If you’re looking for quick, hard-and-fast guidance regarding your paid search budget in 2011, how about this: increase it by 15-20 percent. That recommendation comes from Covario, a search marketing firm.
The company recently released its Global Paid Search Spend Analysis for the fourth quarter of 2010. The report notes that global paid search spending in 2010 was up a bigger-than-expected 26.6 percent from 2009. Year-over-year growth was 23 percent in the Americas, 22 percent in Europe, the Middle East and Africa (EMEA), and 53 percent in Asia Pacific and Japan (APAC).
For the fourth quarter alone, global spending increased 8 percent from the previous quarter.
“We recommend that our clients budget for a global increase of 15-20% for 2011 over 2010 budgets,” Covario recommends. “This increase, on average, is necessary to maintain market share in the global high-tech and consumer electronics sector.”
More specifically, Covario recommends that budgets increase 10-14 percent in the Americas, 25-30 percent in EMEA, and 30-35 percent in APAC.

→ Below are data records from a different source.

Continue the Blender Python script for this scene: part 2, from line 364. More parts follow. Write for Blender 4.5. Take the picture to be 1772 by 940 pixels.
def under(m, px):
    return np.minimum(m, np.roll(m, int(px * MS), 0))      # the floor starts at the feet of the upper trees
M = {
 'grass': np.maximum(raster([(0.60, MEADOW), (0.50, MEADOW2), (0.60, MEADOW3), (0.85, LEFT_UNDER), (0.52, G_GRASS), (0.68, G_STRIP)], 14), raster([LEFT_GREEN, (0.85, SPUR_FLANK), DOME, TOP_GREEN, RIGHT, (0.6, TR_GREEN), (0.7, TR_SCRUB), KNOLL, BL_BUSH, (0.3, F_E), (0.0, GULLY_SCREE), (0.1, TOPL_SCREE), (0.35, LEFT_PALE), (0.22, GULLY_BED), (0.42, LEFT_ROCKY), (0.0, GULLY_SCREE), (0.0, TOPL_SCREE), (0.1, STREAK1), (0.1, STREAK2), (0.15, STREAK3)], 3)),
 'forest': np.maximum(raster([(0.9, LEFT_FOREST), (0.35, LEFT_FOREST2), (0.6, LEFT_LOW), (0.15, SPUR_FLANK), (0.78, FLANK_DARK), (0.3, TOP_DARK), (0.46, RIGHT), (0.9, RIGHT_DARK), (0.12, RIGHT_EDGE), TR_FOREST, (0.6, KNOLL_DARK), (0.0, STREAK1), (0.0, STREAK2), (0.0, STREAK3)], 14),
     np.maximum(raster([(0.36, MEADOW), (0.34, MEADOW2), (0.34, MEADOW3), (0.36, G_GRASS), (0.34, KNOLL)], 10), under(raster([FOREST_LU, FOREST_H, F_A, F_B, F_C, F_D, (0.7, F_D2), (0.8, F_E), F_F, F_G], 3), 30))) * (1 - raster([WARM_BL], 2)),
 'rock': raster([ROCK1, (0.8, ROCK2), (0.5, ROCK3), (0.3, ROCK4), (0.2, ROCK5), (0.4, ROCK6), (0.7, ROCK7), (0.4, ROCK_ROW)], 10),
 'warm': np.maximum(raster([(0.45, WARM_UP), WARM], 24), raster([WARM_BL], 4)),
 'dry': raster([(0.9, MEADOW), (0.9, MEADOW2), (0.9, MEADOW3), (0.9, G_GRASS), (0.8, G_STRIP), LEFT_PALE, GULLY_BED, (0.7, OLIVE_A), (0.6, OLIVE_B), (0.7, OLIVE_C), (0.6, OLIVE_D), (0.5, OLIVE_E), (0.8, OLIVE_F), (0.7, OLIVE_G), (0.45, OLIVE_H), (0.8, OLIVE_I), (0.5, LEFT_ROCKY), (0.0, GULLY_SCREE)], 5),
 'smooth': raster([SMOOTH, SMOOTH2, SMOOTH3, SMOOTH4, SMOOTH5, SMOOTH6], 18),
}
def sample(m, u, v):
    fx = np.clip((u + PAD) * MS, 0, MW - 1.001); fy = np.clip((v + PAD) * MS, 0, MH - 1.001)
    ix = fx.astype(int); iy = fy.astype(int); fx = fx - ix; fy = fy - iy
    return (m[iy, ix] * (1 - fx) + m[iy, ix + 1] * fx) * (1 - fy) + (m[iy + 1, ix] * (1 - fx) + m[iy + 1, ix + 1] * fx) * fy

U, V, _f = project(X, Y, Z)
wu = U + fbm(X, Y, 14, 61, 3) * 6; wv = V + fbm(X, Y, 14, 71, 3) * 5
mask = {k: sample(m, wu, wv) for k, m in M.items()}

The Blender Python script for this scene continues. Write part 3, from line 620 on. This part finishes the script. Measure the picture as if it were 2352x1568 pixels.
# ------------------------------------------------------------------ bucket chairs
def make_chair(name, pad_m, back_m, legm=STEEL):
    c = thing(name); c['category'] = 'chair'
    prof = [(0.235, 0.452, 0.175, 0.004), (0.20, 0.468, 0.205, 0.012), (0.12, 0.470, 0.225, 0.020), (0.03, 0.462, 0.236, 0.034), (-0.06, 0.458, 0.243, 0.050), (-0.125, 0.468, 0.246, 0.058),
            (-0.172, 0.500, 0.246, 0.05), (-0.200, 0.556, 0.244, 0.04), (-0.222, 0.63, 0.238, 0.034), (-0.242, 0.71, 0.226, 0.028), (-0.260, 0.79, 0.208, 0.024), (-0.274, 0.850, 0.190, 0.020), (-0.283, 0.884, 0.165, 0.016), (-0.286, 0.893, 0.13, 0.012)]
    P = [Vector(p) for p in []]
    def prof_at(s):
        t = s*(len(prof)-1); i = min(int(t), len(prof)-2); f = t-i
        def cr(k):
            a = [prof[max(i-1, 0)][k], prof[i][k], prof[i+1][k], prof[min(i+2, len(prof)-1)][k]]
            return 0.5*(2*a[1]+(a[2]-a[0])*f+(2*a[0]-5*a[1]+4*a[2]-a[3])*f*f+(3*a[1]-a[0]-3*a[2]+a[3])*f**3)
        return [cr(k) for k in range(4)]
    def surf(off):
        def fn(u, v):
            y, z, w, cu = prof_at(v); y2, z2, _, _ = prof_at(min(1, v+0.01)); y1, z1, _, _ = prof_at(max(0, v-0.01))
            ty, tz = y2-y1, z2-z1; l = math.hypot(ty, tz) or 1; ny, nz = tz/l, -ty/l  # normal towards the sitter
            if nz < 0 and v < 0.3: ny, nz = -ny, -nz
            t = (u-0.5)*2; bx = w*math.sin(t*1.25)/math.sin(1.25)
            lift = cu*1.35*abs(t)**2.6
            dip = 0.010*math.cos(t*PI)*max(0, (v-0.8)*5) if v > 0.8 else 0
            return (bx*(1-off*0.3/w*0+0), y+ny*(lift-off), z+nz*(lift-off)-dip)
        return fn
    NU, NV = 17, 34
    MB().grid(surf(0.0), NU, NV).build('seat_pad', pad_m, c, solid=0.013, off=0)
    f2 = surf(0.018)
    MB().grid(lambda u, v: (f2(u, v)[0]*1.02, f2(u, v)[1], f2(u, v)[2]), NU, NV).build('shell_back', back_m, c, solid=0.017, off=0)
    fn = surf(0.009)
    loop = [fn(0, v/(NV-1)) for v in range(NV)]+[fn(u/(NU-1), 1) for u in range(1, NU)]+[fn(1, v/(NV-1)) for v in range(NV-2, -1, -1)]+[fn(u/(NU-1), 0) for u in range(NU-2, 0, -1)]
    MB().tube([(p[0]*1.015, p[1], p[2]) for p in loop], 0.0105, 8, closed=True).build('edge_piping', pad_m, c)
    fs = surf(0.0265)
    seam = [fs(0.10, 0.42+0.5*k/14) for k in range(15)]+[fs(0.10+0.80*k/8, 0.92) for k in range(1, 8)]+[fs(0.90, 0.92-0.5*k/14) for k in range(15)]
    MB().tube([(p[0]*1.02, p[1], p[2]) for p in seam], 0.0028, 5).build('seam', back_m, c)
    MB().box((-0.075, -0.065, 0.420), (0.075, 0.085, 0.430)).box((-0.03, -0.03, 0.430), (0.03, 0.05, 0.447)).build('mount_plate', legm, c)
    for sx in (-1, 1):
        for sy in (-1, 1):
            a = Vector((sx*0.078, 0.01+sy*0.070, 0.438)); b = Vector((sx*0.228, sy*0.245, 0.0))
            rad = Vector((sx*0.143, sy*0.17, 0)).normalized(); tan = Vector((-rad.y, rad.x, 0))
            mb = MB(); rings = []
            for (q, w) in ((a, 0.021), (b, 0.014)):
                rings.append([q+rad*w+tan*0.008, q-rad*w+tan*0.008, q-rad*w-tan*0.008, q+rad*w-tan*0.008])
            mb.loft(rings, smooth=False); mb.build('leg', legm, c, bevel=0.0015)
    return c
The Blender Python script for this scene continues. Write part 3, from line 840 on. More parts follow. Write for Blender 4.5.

In the Americas, budgets should have 70-75 percent allocated to Google, “in order to account for the need to overcome systematic shifts in traffic to paid search from Google Instant. The other 25-30% should go to Bing-Yahoo. Secondary engines will account for <1% of spend overall.”
In 2010, advertisers increased their paid search advertising spending on Google by 18 percent from their 2009 levels. Spending on Yahoo rose 37 percent, while spending on Bing rose 84 percent.
Google finished 2010 with 78.2 percent of the global paid search market, down from its 79.3 percent share at the end of 2009. Covario attributes this to Baidu’s control of the Chinese search market, the already-high market share in EMEA, and the limited opportunities for growth in the Americas in the realms of mobile and local search, as well as social media.
Yahoo finished 2010 with 11.8 percent of the global market, followed by Baidu with 5.8 percent and Bing with 4.3 percent.
Covario suggests that advertisers plan for Google to have 76-78 percent of the market in 2011, while Bing-Yahoo will have 15-17 percent and Baidu will have 6-7 percent. “Global advertisers should plan for this allocation in 2011,” according to the report.
The company also suggests that advertisers allocate 10-20 percent of their total global paid search advertising budgets for Facebook in 2011.
Regarding cost per click, Covario recommends that advertisers expect CPCs in the $0.75-0.80 range. The company expects that CPCs will decline in the second half of the year.